Give back exactly the lines from the beginning of the listing below to the line holding "scene.cycles.use_denoising = True", both ends included; the pictures stay out.
-- PROVIDED RECORDS start --
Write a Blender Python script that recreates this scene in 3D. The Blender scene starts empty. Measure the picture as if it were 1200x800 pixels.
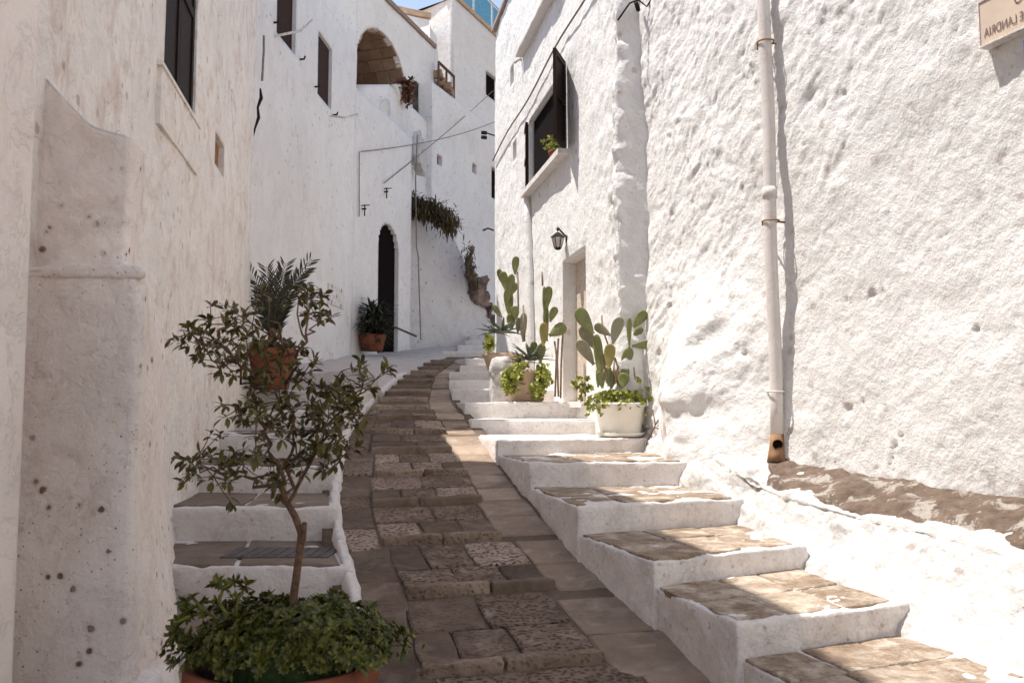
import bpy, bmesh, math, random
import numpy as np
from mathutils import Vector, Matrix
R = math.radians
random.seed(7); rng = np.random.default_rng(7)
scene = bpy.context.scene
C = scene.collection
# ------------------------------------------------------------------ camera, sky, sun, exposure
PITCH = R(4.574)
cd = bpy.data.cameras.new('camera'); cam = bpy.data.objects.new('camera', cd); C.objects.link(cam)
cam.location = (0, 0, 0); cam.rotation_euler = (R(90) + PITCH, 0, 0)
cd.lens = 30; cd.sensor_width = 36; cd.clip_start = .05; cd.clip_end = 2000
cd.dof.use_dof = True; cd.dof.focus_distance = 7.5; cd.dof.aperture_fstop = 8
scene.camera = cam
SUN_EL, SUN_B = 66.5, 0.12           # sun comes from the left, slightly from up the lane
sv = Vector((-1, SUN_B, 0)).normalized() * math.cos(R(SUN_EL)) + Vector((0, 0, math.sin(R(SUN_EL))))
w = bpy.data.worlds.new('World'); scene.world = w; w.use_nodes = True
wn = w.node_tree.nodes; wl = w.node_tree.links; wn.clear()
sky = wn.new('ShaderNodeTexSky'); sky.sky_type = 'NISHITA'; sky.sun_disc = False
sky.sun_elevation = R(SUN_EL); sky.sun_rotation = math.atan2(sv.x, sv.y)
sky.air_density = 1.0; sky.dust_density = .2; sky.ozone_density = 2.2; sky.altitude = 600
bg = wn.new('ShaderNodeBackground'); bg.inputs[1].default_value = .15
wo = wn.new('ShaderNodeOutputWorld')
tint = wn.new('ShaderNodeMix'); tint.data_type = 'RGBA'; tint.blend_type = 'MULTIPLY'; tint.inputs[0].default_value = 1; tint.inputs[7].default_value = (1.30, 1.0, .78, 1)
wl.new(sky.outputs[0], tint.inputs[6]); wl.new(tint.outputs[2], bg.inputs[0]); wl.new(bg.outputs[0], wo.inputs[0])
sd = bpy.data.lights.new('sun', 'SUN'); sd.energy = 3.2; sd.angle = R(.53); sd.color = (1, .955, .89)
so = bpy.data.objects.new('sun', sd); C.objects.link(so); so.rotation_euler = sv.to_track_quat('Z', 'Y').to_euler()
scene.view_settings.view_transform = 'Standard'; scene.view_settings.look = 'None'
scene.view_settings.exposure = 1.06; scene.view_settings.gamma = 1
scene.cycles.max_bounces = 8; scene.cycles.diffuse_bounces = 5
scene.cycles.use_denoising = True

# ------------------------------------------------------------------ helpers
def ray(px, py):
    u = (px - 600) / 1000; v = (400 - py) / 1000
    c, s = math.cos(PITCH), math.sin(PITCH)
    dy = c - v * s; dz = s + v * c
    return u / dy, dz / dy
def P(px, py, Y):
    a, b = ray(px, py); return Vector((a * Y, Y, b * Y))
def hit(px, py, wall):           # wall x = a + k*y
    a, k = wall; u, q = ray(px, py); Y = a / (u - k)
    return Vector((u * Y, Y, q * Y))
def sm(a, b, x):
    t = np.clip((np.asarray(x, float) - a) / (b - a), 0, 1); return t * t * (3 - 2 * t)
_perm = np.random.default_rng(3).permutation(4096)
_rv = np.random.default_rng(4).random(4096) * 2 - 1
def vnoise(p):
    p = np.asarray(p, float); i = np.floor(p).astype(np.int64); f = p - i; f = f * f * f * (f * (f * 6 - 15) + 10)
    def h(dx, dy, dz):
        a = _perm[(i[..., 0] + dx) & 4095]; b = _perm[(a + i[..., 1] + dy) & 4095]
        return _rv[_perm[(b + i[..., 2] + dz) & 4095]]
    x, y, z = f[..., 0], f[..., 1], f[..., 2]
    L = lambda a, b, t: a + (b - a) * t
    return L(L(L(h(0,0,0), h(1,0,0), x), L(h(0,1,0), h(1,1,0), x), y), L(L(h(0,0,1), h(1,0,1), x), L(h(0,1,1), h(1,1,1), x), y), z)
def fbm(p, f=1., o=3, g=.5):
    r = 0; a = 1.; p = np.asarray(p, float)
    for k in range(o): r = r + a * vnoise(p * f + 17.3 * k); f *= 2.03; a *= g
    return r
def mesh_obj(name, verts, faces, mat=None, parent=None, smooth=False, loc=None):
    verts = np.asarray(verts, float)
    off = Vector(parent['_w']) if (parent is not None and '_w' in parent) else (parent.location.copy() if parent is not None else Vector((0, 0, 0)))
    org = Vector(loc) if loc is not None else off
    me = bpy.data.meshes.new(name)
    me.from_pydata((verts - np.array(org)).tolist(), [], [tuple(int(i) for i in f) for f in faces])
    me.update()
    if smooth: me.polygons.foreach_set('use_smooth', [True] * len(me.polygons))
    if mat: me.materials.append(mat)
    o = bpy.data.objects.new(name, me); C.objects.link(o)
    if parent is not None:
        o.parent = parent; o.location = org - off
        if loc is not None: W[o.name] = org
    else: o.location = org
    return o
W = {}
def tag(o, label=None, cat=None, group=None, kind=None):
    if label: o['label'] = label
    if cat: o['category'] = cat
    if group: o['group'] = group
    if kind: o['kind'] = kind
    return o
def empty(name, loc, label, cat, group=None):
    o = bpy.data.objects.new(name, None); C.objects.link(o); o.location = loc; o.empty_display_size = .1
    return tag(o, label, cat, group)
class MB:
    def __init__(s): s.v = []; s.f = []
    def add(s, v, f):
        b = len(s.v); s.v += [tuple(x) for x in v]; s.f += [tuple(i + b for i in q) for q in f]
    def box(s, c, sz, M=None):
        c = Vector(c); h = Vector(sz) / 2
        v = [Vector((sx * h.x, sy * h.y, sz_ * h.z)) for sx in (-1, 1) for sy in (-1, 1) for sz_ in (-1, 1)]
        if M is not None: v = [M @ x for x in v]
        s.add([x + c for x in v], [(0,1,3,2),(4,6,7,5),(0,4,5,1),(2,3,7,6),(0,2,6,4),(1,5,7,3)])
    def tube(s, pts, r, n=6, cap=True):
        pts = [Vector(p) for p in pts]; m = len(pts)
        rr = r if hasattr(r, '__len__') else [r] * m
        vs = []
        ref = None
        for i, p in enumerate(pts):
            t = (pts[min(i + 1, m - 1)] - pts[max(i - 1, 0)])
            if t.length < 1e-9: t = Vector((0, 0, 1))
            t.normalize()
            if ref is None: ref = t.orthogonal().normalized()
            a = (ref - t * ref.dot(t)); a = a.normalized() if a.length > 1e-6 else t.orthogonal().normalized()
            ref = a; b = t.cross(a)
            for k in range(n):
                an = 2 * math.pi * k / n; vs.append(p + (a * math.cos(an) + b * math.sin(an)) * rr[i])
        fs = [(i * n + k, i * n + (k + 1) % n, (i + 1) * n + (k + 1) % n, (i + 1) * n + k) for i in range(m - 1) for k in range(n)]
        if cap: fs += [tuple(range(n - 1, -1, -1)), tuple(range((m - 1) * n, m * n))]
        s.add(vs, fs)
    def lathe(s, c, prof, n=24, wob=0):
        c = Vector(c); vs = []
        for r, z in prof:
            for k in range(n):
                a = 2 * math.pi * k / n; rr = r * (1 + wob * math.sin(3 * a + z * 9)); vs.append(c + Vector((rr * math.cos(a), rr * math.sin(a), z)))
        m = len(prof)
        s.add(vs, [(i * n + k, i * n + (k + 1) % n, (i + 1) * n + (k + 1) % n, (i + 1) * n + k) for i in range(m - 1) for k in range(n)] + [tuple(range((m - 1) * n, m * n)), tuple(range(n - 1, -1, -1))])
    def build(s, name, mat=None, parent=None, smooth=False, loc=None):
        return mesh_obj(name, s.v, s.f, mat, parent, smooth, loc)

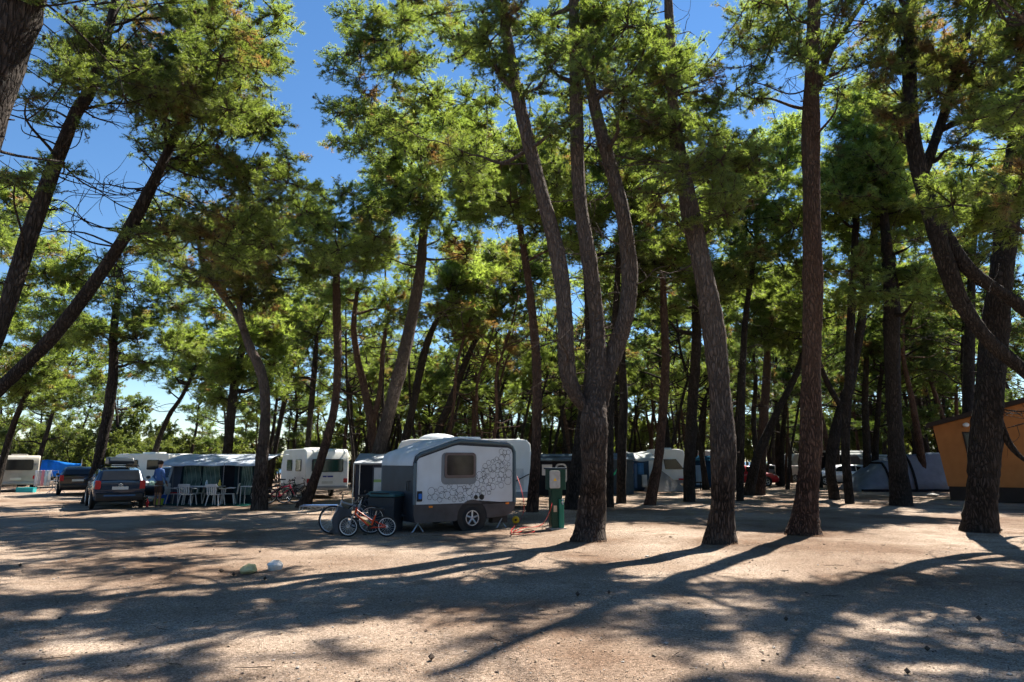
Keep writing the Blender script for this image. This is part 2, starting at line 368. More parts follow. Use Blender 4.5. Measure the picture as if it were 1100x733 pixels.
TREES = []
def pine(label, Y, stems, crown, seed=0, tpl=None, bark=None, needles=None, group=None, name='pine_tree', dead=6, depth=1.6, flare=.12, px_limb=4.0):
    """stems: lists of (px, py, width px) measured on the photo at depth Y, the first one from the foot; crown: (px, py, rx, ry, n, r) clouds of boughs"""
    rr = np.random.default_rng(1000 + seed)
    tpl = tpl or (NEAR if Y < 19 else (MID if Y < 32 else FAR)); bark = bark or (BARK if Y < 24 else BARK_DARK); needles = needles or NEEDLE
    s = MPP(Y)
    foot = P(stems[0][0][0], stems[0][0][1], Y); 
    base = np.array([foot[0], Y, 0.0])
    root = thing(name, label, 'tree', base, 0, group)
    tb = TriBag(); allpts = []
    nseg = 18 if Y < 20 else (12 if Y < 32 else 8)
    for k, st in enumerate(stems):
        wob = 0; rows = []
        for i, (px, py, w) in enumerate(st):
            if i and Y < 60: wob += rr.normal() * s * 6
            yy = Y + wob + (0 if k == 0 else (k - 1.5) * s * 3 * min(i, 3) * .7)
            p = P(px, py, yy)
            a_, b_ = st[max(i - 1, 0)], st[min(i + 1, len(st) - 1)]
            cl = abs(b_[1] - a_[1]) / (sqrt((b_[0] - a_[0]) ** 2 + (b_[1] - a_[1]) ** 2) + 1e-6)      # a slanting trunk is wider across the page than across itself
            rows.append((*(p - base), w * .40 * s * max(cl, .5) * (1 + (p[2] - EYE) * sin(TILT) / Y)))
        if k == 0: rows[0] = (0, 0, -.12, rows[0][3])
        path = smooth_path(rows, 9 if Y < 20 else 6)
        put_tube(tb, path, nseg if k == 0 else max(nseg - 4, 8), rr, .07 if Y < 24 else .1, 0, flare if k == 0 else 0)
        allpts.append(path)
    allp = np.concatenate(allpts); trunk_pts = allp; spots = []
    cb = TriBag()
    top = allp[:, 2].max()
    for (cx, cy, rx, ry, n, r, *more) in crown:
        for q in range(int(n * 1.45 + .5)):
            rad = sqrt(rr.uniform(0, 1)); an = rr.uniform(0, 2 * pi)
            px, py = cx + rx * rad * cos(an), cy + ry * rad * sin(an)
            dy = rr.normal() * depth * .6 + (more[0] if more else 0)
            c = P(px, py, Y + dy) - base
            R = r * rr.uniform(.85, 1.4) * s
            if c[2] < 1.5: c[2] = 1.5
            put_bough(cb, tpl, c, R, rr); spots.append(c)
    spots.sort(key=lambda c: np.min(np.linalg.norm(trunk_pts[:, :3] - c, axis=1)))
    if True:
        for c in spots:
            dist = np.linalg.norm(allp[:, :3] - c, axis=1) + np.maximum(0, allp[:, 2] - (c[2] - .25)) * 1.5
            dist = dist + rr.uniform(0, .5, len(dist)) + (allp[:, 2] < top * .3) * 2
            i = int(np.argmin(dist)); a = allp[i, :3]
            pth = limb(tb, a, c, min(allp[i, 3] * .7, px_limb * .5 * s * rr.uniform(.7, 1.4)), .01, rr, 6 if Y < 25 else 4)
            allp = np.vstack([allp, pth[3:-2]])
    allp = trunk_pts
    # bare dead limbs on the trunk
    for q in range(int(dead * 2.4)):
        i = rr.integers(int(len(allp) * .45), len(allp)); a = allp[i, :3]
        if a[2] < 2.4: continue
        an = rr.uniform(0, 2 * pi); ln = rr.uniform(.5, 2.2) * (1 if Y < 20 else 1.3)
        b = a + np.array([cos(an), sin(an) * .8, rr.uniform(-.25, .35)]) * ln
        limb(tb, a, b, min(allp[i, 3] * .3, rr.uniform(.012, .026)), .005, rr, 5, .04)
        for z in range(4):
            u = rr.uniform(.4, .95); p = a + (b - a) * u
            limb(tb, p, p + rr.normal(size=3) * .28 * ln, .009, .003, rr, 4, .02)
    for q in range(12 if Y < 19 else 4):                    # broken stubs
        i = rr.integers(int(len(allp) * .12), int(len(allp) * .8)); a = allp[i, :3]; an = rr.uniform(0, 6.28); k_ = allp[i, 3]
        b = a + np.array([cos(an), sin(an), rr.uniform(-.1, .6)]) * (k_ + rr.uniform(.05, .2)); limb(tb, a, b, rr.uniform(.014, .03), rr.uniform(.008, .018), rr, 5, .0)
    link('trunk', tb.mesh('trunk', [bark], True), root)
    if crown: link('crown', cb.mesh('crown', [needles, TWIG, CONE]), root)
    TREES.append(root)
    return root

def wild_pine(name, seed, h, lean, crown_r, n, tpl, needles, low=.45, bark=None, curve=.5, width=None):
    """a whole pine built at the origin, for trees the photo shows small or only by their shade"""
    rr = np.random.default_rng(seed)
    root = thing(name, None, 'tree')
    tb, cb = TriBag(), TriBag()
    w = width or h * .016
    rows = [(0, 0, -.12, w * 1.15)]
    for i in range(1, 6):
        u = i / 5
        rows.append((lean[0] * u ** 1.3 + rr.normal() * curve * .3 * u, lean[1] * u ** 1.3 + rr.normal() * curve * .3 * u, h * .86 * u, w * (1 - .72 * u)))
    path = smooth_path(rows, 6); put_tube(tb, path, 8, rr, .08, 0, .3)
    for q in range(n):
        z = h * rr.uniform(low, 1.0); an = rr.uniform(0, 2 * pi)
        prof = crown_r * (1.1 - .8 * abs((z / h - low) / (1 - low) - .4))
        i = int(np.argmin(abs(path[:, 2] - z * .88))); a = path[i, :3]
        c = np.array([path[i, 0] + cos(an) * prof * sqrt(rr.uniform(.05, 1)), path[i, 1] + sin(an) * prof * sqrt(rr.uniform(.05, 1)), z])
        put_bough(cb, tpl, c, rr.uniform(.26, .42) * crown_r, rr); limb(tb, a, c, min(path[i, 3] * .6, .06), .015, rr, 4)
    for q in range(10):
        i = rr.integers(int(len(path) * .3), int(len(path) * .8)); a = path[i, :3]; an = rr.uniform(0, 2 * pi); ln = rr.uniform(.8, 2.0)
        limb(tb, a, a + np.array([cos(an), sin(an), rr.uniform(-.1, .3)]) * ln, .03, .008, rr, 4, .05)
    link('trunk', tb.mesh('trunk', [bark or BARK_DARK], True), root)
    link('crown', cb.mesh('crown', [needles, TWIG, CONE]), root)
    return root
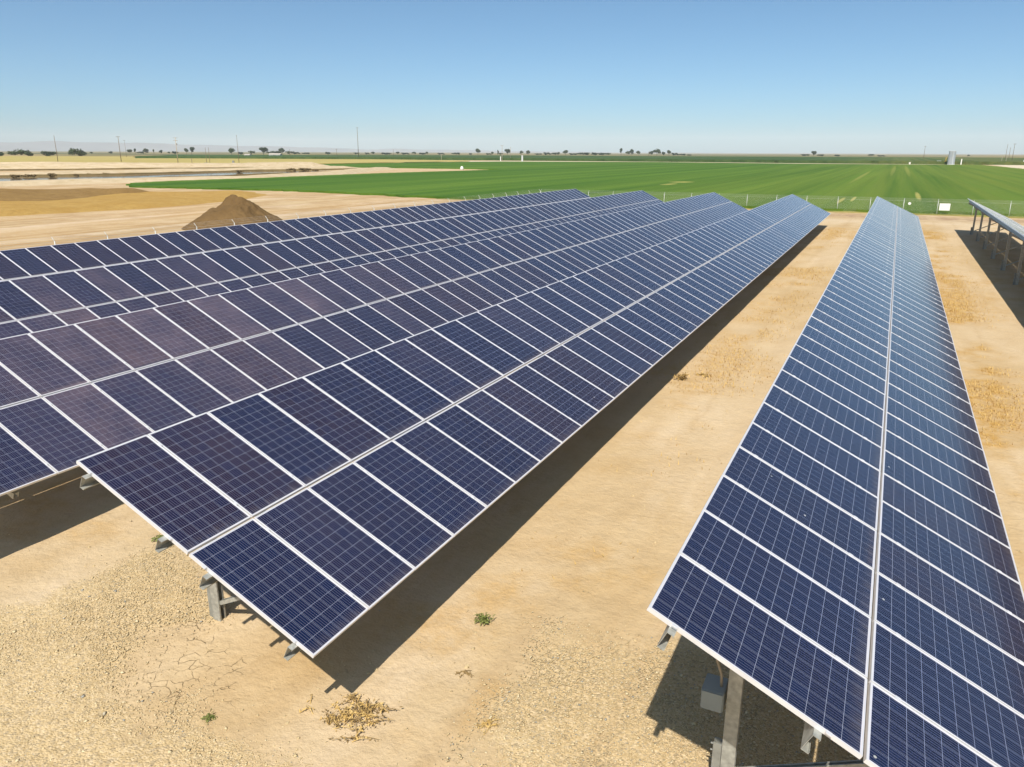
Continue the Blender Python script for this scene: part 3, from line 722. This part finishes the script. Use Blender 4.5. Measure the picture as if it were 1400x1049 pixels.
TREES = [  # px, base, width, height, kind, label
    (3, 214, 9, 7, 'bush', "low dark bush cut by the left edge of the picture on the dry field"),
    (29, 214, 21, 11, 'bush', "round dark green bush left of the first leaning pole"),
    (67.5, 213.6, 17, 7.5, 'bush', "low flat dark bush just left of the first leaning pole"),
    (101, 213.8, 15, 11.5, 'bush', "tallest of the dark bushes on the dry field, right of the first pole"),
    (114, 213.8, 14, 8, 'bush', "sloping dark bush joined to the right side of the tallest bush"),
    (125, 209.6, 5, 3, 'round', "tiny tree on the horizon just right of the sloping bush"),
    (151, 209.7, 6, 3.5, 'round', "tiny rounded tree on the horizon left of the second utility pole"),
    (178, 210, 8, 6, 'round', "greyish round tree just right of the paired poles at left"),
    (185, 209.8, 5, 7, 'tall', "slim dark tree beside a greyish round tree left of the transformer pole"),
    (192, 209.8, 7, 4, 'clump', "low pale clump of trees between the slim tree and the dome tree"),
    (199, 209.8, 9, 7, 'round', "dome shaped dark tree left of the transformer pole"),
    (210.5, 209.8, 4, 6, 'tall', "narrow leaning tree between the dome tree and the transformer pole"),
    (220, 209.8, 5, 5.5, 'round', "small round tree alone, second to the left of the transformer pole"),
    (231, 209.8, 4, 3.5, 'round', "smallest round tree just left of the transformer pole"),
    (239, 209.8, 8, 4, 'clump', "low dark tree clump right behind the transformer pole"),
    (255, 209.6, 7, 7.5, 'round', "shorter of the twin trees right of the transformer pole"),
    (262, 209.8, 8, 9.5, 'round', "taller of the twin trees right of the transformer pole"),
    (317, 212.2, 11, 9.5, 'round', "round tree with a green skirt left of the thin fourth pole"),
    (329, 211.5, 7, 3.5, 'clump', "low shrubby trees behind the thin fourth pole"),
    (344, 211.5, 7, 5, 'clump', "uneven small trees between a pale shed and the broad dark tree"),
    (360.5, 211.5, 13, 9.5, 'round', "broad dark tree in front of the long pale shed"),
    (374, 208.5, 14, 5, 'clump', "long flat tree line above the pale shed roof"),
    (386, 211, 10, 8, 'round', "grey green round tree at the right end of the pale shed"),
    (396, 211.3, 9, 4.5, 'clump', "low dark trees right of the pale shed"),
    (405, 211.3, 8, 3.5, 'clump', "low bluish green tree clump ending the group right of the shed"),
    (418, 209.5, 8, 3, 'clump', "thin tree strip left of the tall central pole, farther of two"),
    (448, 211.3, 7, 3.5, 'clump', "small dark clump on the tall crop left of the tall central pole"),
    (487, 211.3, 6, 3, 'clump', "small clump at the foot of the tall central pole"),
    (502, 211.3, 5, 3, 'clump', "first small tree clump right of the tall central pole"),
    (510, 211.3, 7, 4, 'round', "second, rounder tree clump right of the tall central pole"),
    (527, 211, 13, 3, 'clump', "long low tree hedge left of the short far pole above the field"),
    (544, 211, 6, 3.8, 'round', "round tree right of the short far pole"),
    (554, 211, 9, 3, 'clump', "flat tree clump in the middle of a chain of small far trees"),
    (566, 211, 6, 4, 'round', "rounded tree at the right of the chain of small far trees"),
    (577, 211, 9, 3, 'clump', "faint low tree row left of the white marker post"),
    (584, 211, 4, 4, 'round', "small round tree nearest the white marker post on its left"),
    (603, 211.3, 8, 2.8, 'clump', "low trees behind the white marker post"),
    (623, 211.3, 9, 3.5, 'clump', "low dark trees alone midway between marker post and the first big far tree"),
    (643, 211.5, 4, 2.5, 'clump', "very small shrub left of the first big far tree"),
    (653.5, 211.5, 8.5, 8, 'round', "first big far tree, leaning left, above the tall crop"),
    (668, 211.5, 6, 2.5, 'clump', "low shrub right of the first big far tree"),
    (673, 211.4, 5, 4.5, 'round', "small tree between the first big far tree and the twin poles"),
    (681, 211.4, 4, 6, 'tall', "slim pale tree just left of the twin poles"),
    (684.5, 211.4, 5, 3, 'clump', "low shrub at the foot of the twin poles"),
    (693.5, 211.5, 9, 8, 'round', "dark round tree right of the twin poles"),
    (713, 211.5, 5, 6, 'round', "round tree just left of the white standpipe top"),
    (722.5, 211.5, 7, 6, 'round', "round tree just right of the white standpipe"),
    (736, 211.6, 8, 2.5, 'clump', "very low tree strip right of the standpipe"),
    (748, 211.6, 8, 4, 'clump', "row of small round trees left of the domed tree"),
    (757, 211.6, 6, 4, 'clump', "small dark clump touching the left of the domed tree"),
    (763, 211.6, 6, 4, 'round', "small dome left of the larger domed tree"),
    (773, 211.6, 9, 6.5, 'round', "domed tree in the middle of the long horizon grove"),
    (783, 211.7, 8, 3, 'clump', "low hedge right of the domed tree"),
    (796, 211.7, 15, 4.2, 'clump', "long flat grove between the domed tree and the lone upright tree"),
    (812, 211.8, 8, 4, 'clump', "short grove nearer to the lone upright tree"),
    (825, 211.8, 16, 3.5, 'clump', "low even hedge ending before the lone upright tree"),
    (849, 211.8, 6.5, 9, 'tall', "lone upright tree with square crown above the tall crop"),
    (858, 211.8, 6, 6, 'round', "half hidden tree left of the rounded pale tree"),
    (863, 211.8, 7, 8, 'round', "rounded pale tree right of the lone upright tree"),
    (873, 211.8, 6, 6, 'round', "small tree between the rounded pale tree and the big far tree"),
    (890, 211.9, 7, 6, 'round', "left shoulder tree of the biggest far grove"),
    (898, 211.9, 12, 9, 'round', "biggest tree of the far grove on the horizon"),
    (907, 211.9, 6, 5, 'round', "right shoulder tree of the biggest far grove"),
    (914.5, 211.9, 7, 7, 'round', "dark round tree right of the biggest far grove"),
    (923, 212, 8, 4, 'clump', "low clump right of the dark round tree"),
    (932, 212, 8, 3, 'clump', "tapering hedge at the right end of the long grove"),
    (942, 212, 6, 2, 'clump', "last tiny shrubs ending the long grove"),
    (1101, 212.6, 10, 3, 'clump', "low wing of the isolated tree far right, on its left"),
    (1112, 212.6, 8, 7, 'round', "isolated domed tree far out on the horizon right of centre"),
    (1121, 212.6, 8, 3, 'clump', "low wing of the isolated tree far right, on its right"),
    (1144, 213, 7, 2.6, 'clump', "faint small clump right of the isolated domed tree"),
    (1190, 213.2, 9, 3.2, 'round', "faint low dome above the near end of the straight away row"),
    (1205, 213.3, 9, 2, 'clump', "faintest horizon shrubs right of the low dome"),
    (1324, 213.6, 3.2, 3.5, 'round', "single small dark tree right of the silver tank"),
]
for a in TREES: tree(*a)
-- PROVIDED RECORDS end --
> COMPLETE ANSWER
Write a Blender Python script that recreates this scene in 3D. The Blender scene starts empty. Measure the picture as if it were 1200x800 pixels.
import bpy, bmesh, math, random
import numpy as np
from mathutils import Vector, Matrix
R = math.radians
random.seed(7); rng = np.random.default_rng(7)
scene = bpy.context.scene
C = scene.collection
# ------------------------------------------------------------------ camera, sky, sun, exposure
PITCH = R(4.574)
cd = bpy.data.cameras.new('camera'); cam = bpy.data.objects.new('camera', cd); C.objects.link(cam)
cam.location = (0, 0, 0); cam.rotation_euler = (R(90) + PITCH, 0, 0)
cd.lens = 30; cd.sensor_width = 36; cd.clip_start = .05; cd.clip_end = 2000
cd.dof.use_dof = True; cd.dof.focus_distance = 7.5; cd.dof.aperture_fstop = 8
scene.camera = cam
SUN_EL, SUN_B = 66.5, 0.12           # sun comes from the left, slightly from up the lane
sv = Vector((-1, SUN_B, 0)).normalized() * math.cos(R(SUN_EL)) + Vector((0, 0, math.sin(R(SUN_EL))))
w = bpy.data.worlds.new('World'); scene.world = w; w.use_nodes = True
wn = w.node_tree.nodes; wl = w.node_tree.links; wn.clear()
sky = wn.new('ShaderNodeTexSky'); sky.sky_type = 'NISHITA'; sky.sun_disc = False
sky.sun_elevation = R(SUN_EL); sky.sun_rotation = math.atan2(sv.x, sv.y)
sky.air_density = 1.0; sky.dust_density = .2; sky.ozone_density = 2.2; sky.altitude = 600
bg = wn.new('ShaderNodeBackground'); bg.inputs[1].default_value = .15
wo = wn.new('ShaderNodeOutputWorld')
tint = wn.new('ShaderNodeMix'); tint.data_type = 'RGBA'; tint.blend_type = 'MULTIPLY'; tint.inputs[0].default_value = 1; tint.inputs[7].default_value = (1.30, 1.0, .78, 1)
wl.new(sky.outputs[0], tint.inputs[6]); wl.new(tint.outputs[2], bg.inputs[0]); wl.new(bg.outputs[0], wo.inputs[0])
sd = bpy.data.lights.new('sun', 'SUN'); sd.energy = 3.2; sd.angle = R(.53); sd.color = (1, .955, .89)
so = bpy.data.objects.new('sun', sd); C.objects.link(so); so.rotation_euler = sv.to_track_quat('Z', 'Y').to_euler()
scene.view_settings.view_transform = 'Standard'; scene.view_settings.look = 'None'
scene.view_settings.exposure = 1.06; scene.view_settings.gamma = 1
scene.cycles.max_bounces = 8; scene.cycles.diffuse_bounces = 5
scene.cycles.use_denoising = True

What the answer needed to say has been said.